Emerging Markets Radar (April 7, 2014)

Emerging Markets Radar (April 7, 2014)

Strengths

  • After reporting cumulative outflows of $51.2 billion, or -6.6 percent of assets under management over the last 22 consecutive record outflow weeks, dedicated emerging market funds reported inflows of $2.49 billion this week. This is the first inflow week since October 23, 2013.
  • Turkish GDP growth in the final quarter of the year stood at 4.4 percent, as both private investment and consumption growth accelerated, while public sector contribution also supported overall growth performance. In addition, the trade balance in February stood at $5.1 billion, the lowest since 2010, as exports rose 6.2 percent and imports declined 5.9 percent.
  • Indonesia’s consumer price index decelerated to a lower-than-expected 7.3 percent in March from 7.7 percent in February, driven by lower food prices.  The trade balance in February returned to a surplus of $785 million, or 1.1 percent of GDP, significantly ahead of expectations due to a faster retreat of imports relative to exports.

Weaknesses

  • China’s final HSBC Manufacturing Purchasing Manager’s Index (PMI) for March was revised down to 48 from the previous flash reading of 48.1, the lowest level in eight months, increasing the likelihood of first-quarter GDP growth slipping below 7.5 percent, the annual growth target set by the government.
  • Brazil's central bank raised its benchmark rate by 25 basis points to 11 percent following a recent quarterly inflation report with full-year inflation and growth forecasts which were weaker than previously expected. An inflation bout caused by a rise in food prices as a severe drought hit crops has threatened to push inflation above the 6.5 percent ceiling of the official target range.
  • Greece’s Manufacturing PMI slowed to 49.7 in March from 51.3 in February, falling back below the 50-point mark that separates growth from contraction, according to Markit. Although recent data showed increases in both output and new orders, the rate of growth slowed from February’s high. A decline in new export orders, the first fall over the past three months, weighed on the inflows of new business.

Opportunities

Indonesia's Leading Presidential Candidate May Increase Infrastructure Spending Long Overdue
click to enlarge

  • According to JP Morgan strategists, emerging markets could rise 20 percent in 2014. The emerging market benchmark is currently trading at about a 35 percent discount to the U.S. markets and has the potential to narrow its discount, approaching the median level of around -20. The bank’s strategists argue that the painful depreciation in emerging market currencies last year facilitates the reduction in current account deficits, especially at a time when developed markets’ demand is accelerating. This demand should support exports and GDP growth in emerging markets.

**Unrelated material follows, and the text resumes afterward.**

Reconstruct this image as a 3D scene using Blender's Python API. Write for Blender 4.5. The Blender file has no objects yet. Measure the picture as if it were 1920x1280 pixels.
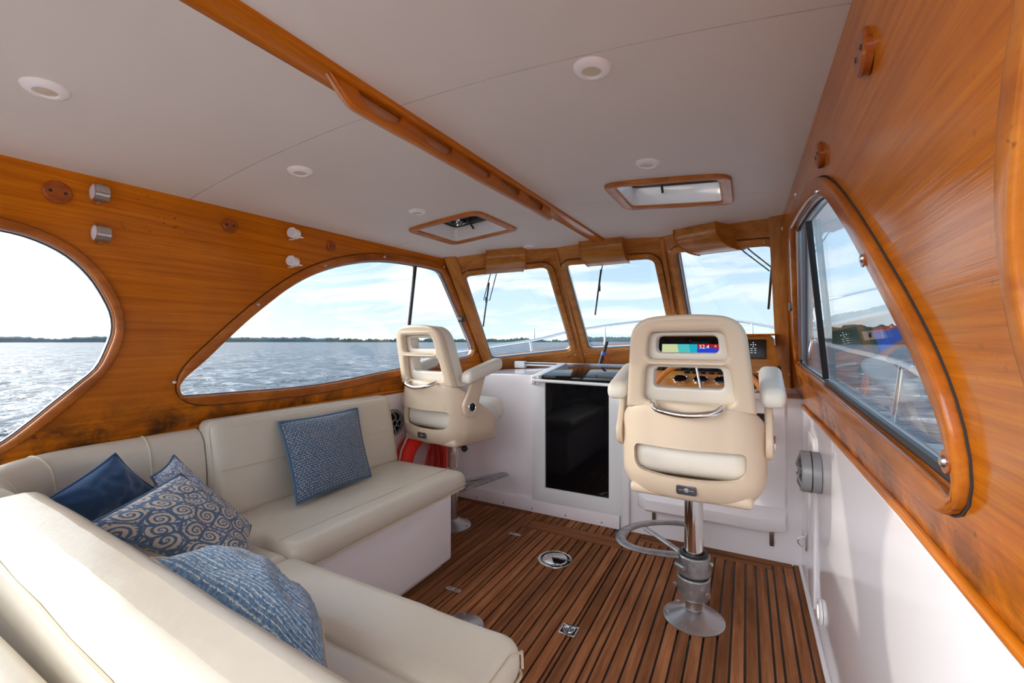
import bpy, bmesh, math, random
import numpy as np
from mathutils import Vector, Matrix, noise

random.seed(7)
scn = bpy.context.scene
COL = scn.collection
PI = math.pi

# ------------------------------------------------------------------ camera
F_PX = 815.0
YAW = math.atan(440.0 / F_PX)
CH = 1.25
cs, sn = math.cos(YAW), math.sin(YAW)
cd = bpy.data.cameras.new('camera')
cd.sensor_width = 36.0
cd.lens = 36.0 * F_PX / 1920.0
cd.clip_start = 0.03
cd.clip_end = 20000
cam = bpy.data.objects.new('camera', cd)
cam.location = (0, 0, CH)
cam.rotation_euler = (PI / 2, 0, YAW)
COL.objects.link(cam)
scn.camera = cam

# ------------------------------------------------------------------ sky, sun, exposure
scn.view_settings.view_transform = 'Standard'
scn.view_settings.look = 'None'
scn.view_settings.gamma = 1.0
scn.view_settings.use_curve_mapping = False
scn.view_settings.exposure = 1.22
scn.cycles.max_bounces = 12
scn.cycles.diffuse_bounces = 7
scn.cycles.glossy_bounces = 5
scn.cycles.transparent_max_bounces = 16
scn.cycles.sample_clamp_indirect = 6.0

SUN_TO = Vector((-2.33, -0.555, 0.57)).normalized()      # towards the sun: port side, a little aft
sun_d = bpy.data.lights.new('sun', 'SUN')
sun_d.energy = 1.1
sun_d.angle = math.radians(1.2)
sun_d.color = (1.0, 0.90, 0.77)
sun = bpy.data.objects.new('sun', sun_d)
sun.location = SUN_TO * 30
sun.rotation_euler = SUN_TO.to_track_quat('Z', 'Y').to_euler()
COL.objects.link(sun)


class NT:
    """small node-tree helper"""
    def __init__(s, tree):
        s.t = tree
        s.n = tree.nodes
        s.n.clear()

    def new(s, typ, **kw):
        nd = s.n.new(typ)
        for k, v in kw.items():
            setattr(nd, k, v)
        return nd

    def link(s, a, b):
        s.t.links.new(a, b)

    def val(s, sock, v):
        if hasattr(v, 'bl_idname') or isinstance(v, bpy.types.NodeSocket):
            s.link(v, sock)
        else:
            sock.default_value = v

    def math(s, op, a, b=0.0, c=0.0, clamp=False):
        nd = s.new('ShaderNodeMath', operation=op)
        nd.use_clamp = clamp
        s.val(nd.inputs[0], a); s.val(nd.inputs[1], b); s.val(nd.inputs[2], c)
        return nd.outputs[0]

    def vmath(s, op, a, b=(0, 0, 0)):
        nd = s.new('ShaderNodeVectorMath', operation=op)
        s.val(nd.inputs[0], a); s.val(nd.inputs[1], b)
        return nd.outputs['Value'] if op in ('LENGTH', 'DOT_PRODUCT') else nd.outputs['Vector']

    def mix(s, fac, a, b, blend='MIX'):
        nd = s.new('ShaderNodeMix', data_type='RGBA', blend_type=blend)
        s.val(nd.inputs[0], fac); s.val(nd.inputs[6], a); s.val(nd.inputs[7], b)
        return nd.outputs[2]

    def ramp(s, fac, stops, interp='LINEAR'):
        nd = s.new('ShaderNodeValToRGB')
        cr = nd.color_ramp
        cr.interpolation = interp
        while len(cr.elements) < len(stops):
            cr.elements.new(0.5)
        for e, (p, c) in zip(cr.elements, stops):
            e.position = p
            e.color = c if len(c) == 4 else (*c, 1)
        s.link(fac, nd.inputs[0])
        return nd.outputs[0]

    def noise(s, vec, scale, detail=3, rough=0.5, dist=0.0):
        nd = s.new('ShaderNodeTexNoise')
        if vec is not None:
            s.link(vec, nd.inputs['Vector'])
        nd.inputs['Scale'].default_value = scale
        nd.inputs['Detail'].default_value = detail
        nd.inputs['Roughness'].default_value = rough
        nd.inputs['Distortion'].default_value = dist
        return nd.outputs['Fac']

    def coords(s, kind='Object', scale=(1, 1, 1), rot=(0, 0, 0)):
        tc = s.new('ShaderNodeTexCoord')
        mp = s.new('ShaderNodeMapping')
        s.link(tc.outputs[kind], mp.inputs[0])
        mp.inputs['Scale'].default_value = scale
        mp.inputs['Rotation'].default_value = rot
        return mp.outputs[0]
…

Indonesia's Leading Presidential Candidate May Increase Infrastructure Spending Long Overdue
click to enlarge

  • Despite intermittent market concerns of a slowdown in Macau’s gaming business, year-over-year growth in the city’s casino revenue came out at 13 percent in March, and the aggregate amount for the first quarter posted another record.  The lower base in April 2013 should bode well for a potential acceleration in year-over-year growth going forward, which is positive for investor sentiment in the sector.
  • Nigeria could leap-frog South Africa to become Africa’s biggest economy this weekend, when the results of a new GDP calculation are announced. While the rebasing is more cosmetic in nature, it has the potential to increase investment opportunities in Nigeria as investors will find it hard to ignore the continent’s largest economy. The economy is projected to grow this year at a rate of 7.4 percent, according to the International Monetary Fund.

Threats

  • A potential continuation of market rotation away from momentum and growth to reversal and value could sustain the countertrend rally in structurally challenged state-owned enterprises at the expense of rapidly growing innovative franchises in the near term, especially given the introduction of a government fiscal stimulus program in China this week.
  • The Egyptian stock market’s nine-month rally that saw the market jump nearly 70 percent on bets that popular defense minister Abdel-Fattah Al-Sisi would run for the presidency has started to break down. When the news of Al-Sisi’s candidacy broke on Wednesday, many expected the market to shoot upwards; instead it lost 8.2 per cent as two bombs exploded outside Cairo University, with security forces fearing more attacks in the run-up to May elections.
  • Russia’s economy is on the brink of a technical recession after the composite PMI dropped to 47.8 last month from 50.2 in February, according to Markit Economics. While growth unexpectedly accelerated in the fourth quarter before tensions with Ukraine intensified, gross domestic output only expanded at a 1.3 percent pace in 2013, the slowest since a 2009 recession.